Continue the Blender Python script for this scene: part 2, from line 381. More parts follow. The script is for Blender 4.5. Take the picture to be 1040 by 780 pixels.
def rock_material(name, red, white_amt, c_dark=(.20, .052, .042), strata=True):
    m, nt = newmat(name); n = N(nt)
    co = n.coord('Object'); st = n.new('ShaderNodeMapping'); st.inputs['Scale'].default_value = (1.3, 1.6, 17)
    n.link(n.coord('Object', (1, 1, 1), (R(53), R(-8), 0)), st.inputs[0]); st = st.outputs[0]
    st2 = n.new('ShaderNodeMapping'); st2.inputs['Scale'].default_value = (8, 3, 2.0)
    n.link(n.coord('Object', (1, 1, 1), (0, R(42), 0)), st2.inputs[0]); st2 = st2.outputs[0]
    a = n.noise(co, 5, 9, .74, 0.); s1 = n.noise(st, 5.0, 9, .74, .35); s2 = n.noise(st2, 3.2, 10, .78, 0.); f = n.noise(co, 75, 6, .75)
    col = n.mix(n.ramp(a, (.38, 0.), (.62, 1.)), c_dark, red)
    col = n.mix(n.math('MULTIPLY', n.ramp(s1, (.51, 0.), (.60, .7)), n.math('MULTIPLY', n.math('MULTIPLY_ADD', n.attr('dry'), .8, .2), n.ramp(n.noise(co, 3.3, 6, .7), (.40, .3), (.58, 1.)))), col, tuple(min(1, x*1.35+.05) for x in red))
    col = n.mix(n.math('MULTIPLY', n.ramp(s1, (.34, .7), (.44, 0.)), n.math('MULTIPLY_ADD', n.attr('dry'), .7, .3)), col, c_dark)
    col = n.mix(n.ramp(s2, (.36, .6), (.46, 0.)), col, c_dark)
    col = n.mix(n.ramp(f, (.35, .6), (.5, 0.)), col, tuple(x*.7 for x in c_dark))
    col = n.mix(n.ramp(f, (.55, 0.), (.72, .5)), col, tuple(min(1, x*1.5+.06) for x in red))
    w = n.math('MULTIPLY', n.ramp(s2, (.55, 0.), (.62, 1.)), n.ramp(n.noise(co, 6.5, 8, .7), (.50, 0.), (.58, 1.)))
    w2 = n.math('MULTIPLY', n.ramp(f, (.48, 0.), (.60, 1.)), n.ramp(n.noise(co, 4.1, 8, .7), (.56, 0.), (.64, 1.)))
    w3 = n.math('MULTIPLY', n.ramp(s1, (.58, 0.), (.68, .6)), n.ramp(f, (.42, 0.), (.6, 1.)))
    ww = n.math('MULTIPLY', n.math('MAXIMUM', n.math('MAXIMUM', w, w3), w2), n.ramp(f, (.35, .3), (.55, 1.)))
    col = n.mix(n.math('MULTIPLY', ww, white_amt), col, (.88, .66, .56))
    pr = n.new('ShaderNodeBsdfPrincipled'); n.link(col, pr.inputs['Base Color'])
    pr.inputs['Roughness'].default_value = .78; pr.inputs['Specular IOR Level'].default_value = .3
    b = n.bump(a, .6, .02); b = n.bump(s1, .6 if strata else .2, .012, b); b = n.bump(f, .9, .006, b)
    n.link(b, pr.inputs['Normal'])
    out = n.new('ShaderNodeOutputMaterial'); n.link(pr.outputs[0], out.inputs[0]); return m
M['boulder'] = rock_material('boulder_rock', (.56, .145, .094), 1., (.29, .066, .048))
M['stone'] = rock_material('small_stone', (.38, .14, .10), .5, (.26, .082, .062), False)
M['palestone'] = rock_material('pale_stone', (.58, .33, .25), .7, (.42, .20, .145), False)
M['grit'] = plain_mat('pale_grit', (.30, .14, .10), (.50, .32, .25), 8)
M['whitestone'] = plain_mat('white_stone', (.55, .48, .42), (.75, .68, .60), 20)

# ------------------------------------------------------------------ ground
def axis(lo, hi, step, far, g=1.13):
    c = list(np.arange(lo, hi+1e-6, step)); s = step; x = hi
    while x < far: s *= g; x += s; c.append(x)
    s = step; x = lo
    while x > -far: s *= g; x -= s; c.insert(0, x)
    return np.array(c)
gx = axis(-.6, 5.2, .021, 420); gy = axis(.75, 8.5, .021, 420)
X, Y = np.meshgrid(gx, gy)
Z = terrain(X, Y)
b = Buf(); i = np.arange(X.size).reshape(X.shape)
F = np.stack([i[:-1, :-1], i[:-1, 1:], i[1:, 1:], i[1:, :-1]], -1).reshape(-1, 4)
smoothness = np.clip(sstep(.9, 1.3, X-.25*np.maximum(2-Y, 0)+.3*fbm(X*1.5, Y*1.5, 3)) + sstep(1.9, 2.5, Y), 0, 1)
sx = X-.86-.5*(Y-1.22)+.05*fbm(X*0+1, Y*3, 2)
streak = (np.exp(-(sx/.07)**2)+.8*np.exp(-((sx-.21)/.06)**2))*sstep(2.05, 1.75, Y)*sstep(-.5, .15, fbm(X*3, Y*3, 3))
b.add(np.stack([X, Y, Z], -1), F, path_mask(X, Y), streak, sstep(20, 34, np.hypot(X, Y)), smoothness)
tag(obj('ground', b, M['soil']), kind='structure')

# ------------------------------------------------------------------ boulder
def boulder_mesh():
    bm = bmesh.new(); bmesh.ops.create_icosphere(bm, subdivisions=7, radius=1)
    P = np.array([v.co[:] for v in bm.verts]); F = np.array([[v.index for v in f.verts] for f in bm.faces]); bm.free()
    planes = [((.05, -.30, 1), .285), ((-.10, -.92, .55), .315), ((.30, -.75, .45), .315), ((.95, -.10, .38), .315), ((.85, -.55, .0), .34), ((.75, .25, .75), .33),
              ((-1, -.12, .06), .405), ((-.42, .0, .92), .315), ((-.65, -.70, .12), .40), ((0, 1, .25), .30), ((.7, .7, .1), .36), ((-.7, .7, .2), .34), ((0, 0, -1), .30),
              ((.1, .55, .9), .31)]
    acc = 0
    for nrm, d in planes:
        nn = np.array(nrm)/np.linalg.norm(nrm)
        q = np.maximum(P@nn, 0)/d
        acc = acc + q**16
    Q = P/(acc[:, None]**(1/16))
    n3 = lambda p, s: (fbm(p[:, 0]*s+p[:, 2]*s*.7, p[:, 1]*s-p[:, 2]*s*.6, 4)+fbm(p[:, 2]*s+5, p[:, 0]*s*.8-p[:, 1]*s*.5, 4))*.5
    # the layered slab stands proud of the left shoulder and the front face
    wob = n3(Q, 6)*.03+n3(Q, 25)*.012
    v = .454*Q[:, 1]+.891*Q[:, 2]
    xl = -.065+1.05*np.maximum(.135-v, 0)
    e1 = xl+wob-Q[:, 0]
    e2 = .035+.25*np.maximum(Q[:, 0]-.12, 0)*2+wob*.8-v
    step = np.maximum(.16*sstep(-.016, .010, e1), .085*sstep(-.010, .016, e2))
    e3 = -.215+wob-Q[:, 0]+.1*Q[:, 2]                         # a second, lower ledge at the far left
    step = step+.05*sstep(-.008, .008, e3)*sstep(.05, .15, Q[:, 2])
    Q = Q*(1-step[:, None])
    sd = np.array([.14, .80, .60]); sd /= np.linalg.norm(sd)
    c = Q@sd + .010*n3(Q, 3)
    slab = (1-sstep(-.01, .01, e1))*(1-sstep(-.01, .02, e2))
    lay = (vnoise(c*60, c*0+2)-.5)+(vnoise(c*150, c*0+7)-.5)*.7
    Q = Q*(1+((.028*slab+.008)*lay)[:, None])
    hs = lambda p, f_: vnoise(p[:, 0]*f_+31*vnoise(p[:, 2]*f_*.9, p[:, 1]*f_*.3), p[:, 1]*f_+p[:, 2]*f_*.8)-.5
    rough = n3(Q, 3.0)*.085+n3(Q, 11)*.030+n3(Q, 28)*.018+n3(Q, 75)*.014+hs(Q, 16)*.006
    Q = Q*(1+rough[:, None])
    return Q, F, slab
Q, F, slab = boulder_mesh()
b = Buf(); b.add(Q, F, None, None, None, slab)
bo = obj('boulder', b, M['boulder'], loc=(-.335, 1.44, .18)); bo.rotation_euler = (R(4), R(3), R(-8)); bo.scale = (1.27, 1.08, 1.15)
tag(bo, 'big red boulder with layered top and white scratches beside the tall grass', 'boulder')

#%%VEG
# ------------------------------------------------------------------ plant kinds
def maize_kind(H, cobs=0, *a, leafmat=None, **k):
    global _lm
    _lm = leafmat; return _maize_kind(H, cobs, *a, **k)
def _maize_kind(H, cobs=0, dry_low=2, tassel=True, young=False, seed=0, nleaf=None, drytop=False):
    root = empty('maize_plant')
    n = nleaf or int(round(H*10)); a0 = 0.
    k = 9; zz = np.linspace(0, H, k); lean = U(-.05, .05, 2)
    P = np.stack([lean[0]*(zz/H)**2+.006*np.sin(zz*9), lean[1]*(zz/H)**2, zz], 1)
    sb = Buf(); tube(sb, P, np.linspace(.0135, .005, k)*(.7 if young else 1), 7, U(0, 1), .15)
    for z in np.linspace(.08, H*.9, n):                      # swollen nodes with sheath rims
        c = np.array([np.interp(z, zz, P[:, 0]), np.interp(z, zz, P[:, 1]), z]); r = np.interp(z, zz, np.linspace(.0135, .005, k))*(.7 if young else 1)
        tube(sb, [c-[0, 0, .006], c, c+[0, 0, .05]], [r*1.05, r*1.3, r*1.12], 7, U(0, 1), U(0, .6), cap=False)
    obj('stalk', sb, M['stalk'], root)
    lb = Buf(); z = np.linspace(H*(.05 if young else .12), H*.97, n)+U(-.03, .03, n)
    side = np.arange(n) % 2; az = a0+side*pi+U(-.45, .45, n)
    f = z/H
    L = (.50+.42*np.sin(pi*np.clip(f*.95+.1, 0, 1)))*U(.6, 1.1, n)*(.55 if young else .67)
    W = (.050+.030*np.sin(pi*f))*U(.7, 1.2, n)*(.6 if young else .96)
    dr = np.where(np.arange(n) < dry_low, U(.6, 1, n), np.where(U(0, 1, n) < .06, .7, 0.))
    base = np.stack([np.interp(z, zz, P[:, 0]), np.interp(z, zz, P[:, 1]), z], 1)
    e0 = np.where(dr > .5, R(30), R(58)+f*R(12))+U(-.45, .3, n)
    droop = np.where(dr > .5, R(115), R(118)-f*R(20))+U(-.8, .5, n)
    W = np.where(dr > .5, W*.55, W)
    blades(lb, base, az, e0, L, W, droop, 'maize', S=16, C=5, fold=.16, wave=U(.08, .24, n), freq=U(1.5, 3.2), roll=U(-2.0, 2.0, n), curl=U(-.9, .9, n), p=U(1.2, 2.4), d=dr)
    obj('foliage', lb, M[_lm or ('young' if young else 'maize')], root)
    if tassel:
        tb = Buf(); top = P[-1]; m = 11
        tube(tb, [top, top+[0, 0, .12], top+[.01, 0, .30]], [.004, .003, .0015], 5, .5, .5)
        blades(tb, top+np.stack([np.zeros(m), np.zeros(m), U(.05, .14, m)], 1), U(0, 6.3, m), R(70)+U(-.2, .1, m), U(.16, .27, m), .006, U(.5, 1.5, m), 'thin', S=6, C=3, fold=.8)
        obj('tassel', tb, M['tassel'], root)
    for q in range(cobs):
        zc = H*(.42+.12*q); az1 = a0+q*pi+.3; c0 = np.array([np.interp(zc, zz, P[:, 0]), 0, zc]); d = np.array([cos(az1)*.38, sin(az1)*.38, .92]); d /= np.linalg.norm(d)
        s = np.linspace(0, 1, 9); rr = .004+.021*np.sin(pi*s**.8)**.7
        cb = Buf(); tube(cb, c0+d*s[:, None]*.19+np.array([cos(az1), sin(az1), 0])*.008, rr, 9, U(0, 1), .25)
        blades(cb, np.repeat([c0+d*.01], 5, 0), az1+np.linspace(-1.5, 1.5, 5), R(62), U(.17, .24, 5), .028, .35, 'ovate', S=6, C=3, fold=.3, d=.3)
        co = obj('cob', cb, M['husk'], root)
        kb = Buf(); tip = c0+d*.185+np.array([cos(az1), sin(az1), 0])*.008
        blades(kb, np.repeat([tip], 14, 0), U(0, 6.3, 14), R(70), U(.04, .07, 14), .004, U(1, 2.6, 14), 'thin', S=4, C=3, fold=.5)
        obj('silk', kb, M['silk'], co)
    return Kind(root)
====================
§ Stated exercise:
Give again the lines from the one with "np.hypot(X, Y)), smoothness)" to the one with "tag(obj('ground', b, M['soil']), kind='structure')", both lines included, exactly and with no other line.

§ Final result:
b.add(np.stack([X, Y, Z], -1), F, path_mask(X, Y), streak, sstep(20, 34, np.hypot(X, Y)), smoothness)
tag(obj('ground', b, M['soil']), kind='structure')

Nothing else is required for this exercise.